The three-judge panel unanimously upheld the ruling of a federal judge who said district police acting properly in preventing a planned 2009 anti-abortion "sidewalk chalk" demonstration that was to be led by the Rev. Patrick Mahoney on the 1600 block of Pennsylvania Avenue.

Mahoney and his supporters wanted to protest President Barack Obama's support for abortion rights.

The police gave prior approval for the protest that was to coincide with the anniversary of the Supreme Court's Roe v. Wade decision, but notified Mahoney and his fellow protesters that they would violate a property-defacement law in the District if they wrote with chalk in the street.

Mahoney filed suit, arguing the law violated the First Amendment, but the District Court, and later, the appellate panel, disagreed on the grounds that the regulation is content-neutral.

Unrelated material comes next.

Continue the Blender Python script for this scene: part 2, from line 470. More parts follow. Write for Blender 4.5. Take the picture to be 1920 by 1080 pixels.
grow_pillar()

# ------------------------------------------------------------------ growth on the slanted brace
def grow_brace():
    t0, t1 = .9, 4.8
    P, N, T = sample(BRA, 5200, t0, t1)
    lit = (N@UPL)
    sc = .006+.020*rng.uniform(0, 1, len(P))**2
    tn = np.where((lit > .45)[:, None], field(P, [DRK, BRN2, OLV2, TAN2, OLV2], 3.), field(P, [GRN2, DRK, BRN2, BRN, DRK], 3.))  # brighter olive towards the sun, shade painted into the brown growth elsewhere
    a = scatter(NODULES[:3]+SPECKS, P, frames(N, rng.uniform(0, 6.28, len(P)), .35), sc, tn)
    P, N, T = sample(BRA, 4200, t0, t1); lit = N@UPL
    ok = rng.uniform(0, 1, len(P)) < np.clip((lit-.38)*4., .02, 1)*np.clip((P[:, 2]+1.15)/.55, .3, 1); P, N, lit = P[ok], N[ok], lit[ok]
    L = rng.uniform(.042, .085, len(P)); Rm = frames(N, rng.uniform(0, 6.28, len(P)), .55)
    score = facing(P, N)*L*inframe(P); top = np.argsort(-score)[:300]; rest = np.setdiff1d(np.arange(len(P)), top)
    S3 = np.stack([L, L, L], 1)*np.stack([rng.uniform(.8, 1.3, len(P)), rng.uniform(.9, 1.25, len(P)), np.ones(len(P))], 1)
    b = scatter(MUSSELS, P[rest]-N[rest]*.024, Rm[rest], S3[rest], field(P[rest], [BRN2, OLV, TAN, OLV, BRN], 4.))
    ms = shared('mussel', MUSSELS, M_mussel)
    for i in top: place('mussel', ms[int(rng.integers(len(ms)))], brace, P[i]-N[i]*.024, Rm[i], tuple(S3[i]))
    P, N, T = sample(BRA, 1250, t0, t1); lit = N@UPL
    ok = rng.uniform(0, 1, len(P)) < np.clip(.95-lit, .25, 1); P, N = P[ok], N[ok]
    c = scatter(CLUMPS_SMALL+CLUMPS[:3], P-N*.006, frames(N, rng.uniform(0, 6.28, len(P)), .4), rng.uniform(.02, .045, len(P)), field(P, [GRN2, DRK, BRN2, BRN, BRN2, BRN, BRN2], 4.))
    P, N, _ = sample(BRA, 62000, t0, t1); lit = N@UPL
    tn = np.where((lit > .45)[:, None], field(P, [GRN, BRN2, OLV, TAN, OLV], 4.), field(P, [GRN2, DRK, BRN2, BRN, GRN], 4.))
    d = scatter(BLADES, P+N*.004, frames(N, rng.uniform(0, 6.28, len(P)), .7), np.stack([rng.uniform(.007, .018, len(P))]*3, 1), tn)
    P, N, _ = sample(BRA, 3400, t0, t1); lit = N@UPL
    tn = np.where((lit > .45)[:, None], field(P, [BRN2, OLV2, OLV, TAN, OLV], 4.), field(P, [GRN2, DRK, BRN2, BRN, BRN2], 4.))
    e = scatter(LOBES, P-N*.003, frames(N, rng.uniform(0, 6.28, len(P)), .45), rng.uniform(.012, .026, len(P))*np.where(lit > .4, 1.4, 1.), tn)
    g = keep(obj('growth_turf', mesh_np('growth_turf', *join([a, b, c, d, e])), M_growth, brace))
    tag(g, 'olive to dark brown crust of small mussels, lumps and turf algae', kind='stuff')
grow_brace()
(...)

The judges also found that the city has a substantial interest in controlling the appearance of the street in front of the White House, and that the law left Mahoney with alternative means of communicating his views, including signs and banners.

Writing for the majority, Judge Janice Rogers Brown noted the "special nature" of the street in front of the White House, and said this nature "serves to heighten aesthetic concerns" of the government.

"[T]he District's interest in controlling the esthetic appearance of the street in front of the White House is substantial," Brown wrote.

In a concurring opinion, Judge Brett Kavanaugh wrote that "No one has a First Amendment right to deface government property."

"No one has a First Amendment right, for example, to spray-paint the Washington Monument or smash the windows of a police car," Kavanaugh added.